Neymar und Eden Hazard als Ersatzkandidaten bei Real Madrid

Aber auch der ganz große Coup wie der viel diskutierte Wechsel von Neymar zu den Königlichen scheint möglich. Der Brasilianer stand bereits mehrmals in Kontakt mit Real. Medienberichten zufolge fühlt sich der 26-Jährige noch immer nicht wohl in Paris.

Das seit Jahren immer mal wieder kolportierte Interesse von Chelseas Eden Hazard an einem Wechsel zu Real könnte ebenso wieder aufpoppen. Die Spekulationen um einen aufsehenerregenden Transfer werden in den nächsten Wochen jedenfalls nicht weniger werden.

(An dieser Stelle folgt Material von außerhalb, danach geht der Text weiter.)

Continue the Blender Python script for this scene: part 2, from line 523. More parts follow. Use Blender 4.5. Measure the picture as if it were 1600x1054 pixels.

Doch mit oder ohne Neymar, mit oder ohne Hazard: Real steht nicht vor einem Trümmerhaufen, geschweige denn vor einem radikalen Neustart. Vielmehr ist es ein fliegender Neustart, in dem vieles möglich ist, aber noch nicht alles klappen muss. Eine gut durchmischte Mannschaft mit einem taktisch sehr versierten Trainer ist auch ohne Ronaldo Mitfavorit auf den Ligatitel und darüberhinaus weitere Trophäen. Andere Spieler werden die entstandene Lücke gemeinsam füllen.